Directions for this task
Return, exactly as written, the run of lines that begins at the line containing "Recreate this scene" and ends at the line containing "S.camera = cam". Nothing outside that run belongs in the answer.

Records from a dataset
:::
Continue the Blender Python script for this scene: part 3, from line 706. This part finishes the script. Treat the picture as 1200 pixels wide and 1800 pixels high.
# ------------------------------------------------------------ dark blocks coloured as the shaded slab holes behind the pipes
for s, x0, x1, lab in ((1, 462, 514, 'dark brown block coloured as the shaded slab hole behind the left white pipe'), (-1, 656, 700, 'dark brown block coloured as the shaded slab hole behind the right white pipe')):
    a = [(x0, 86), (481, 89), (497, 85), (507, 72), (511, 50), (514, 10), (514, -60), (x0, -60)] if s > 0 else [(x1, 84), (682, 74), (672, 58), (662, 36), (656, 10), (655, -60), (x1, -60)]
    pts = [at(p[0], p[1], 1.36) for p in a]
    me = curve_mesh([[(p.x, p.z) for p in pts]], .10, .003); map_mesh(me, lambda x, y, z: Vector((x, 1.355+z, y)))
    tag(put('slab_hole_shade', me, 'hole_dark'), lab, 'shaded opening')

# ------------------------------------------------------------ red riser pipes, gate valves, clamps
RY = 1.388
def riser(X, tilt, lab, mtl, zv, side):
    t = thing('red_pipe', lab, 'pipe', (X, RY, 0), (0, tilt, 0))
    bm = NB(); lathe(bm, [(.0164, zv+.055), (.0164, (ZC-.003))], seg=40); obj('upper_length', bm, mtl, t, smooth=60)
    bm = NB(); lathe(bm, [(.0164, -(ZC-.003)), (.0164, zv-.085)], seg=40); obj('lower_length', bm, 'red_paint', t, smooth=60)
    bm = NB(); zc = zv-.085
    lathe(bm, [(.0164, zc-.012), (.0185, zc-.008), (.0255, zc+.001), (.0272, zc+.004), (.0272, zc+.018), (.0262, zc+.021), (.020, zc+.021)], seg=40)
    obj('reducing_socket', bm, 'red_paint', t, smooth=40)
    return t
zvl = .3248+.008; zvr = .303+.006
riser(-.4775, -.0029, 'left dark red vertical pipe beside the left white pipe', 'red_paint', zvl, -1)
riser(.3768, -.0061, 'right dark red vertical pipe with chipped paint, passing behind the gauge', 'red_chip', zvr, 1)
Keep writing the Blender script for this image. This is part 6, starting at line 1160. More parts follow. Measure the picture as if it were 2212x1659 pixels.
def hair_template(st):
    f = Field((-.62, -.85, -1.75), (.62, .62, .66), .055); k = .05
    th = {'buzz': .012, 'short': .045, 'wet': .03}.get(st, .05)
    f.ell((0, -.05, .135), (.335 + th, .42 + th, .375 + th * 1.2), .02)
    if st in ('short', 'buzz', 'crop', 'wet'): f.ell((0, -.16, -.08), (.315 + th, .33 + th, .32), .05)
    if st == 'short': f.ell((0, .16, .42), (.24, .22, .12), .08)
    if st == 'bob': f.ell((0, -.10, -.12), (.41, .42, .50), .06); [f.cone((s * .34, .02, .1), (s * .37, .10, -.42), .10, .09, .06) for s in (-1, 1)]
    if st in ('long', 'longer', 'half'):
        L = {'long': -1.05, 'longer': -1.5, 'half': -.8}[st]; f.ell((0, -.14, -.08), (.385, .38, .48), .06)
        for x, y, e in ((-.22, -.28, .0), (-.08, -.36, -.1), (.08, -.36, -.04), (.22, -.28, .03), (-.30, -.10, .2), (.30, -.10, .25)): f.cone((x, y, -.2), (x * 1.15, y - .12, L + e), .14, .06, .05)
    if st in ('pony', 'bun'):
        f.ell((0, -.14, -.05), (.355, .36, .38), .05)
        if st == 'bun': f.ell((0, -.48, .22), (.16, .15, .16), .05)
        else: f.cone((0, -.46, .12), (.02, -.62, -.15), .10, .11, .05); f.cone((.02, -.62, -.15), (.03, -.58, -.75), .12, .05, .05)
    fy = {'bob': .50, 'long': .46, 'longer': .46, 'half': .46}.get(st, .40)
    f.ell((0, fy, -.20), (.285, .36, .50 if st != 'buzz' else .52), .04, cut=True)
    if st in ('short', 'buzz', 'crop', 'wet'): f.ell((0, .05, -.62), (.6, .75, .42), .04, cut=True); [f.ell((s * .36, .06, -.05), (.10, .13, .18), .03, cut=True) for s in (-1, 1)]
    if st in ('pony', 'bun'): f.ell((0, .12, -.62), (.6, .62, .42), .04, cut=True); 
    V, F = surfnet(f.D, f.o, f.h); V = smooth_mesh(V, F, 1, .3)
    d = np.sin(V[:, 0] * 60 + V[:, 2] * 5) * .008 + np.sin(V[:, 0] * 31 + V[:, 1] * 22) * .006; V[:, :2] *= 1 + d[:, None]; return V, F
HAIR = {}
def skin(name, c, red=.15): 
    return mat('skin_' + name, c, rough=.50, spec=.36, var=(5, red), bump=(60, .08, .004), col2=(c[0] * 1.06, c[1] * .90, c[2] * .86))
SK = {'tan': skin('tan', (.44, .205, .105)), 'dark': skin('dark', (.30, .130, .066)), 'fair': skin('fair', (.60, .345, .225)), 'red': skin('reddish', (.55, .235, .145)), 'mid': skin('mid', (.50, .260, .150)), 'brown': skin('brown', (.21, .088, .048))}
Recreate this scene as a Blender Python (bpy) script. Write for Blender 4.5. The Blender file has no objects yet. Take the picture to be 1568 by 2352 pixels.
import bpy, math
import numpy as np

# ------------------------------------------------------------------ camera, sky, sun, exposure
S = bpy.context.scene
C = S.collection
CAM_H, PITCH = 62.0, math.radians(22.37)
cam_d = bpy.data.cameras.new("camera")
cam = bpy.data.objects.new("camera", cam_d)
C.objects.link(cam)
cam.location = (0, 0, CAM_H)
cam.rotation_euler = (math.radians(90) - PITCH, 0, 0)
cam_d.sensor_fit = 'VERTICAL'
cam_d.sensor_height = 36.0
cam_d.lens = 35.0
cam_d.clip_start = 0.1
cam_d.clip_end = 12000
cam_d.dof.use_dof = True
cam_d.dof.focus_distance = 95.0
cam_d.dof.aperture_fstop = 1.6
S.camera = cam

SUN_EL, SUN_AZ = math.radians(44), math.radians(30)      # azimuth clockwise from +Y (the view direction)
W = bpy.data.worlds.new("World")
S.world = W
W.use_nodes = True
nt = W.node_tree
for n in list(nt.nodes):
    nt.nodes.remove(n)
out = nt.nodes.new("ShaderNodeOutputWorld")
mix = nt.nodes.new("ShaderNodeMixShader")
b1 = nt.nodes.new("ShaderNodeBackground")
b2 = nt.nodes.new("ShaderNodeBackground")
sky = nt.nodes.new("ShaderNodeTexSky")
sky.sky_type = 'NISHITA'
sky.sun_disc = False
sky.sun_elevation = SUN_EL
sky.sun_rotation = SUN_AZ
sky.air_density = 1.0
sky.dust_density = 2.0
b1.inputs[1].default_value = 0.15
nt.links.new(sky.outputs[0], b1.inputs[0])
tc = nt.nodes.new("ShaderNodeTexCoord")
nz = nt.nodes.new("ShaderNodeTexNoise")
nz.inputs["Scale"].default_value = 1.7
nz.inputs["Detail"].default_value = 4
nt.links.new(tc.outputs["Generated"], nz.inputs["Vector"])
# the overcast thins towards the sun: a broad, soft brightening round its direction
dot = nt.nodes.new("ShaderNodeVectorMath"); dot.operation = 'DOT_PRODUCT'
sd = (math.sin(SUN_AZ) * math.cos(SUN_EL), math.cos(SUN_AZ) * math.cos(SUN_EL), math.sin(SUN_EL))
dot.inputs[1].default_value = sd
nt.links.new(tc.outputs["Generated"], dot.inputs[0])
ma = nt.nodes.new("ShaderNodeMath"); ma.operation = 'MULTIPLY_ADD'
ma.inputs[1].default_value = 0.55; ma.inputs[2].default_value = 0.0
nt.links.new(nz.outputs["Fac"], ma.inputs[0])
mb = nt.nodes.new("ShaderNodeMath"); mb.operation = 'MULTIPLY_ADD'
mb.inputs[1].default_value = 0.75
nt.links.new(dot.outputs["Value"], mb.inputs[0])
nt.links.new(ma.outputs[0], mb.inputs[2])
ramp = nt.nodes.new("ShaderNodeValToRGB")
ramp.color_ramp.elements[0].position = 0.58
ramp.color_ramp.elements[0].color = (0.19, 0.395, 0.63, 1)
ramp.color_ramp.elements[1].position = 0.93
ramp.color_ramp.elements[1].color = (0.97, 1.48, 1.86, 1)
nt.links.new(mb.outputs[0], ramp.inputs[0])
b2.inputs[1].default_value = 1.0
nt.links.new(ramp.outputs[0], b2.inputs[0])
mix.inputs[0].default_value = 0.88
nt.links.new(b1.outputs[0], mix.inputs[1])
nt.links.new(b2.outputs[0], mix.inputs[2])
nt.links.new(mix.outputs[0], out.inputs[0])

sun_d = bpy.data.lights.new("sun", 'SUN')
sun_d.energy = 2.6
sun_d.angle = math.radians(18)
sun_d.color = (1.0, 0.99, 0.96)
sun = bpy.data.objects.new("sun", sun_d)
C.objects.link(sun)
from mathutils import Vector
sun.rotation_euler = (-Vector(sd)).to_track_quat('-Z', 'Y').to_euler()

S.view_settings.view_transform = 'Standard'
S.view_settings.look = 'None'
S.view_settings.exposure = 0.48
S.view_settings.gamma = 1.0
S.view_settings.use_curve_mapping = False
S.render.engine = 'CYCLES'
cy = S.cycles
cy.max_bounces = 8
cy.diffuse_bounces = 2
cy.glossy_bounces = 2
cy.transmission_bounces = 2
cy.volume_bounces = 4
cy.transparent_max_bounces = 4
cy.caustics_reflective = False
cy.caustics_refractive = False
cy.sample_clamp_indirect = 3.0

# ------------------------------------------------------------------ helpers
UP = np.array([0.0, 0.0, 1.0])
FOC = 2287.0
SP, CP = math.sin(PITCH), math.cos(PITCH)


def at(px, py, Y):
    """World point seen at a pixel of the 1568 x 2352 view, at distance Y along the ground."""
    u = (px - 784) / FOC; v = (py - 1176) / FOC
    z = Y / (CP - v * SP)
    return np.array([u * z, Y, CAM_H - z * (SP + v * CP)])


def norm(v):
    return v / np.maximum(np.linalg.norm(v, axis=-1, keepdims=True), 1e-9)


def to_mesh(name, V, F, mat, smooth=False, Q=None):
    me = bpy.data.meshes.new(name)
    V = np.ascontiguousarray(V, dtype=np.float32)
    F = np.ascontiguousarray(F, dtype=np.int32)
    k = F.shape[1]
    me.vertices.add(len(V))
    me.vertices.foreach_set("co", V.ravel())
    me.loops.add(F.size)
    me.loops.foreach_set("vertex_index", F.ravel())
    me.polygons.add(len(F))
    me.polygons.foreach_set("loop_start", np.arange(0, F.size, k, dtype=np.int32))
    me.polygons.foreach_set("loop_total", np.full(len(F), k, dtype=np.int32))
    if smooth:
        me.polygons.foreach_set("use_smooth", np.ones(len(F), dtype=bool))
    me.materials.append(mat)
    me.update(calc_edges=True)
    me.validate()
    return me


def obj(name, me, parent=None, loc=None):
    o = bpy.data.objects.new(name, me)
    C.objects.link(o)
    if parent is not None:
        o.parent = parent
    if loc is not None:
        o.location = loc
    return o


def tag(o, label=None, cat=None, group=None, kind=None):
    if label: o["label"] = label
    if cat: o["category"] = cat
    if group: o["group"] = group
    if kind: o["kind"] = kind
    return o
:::
Complete response
Recreate this scene as a Blender Python (bpy) script. Write for Blender 4.5. The Blender file has no objects yet. Take the picture to be 1568 by 2352 pixels.
import bpy, math
import numpy as np

# ------------------------------------------------------------------ camera, sky, sun, exposure
S = bpy.context.scene
C = S.collection
CAM_H, PITCH = 62.0, math.radians(22.37)
cam_d = bpy.data.cameras.new("camera")
cam = bpy.data.objects.new("camera", cam_d)
C.objects.link(cam)
cam.location = (0, 0, CAM_H)
cam.rotation_euler = (math.radians(90) - PITCH, 0, 0)
cam_d.sensor_fit = 'VERTICAL'
cam_d.sensor_height = 36.0
cam_d.lens = 35.0
cam_d.clip_start = 0.1
cam_d.clip_end = 12000
cam_d.dof.use_dof = True
cam_d.dof.focus_distance = 95.0
cam_d.dof.aperture_fstop = 1.6
S.camera = cam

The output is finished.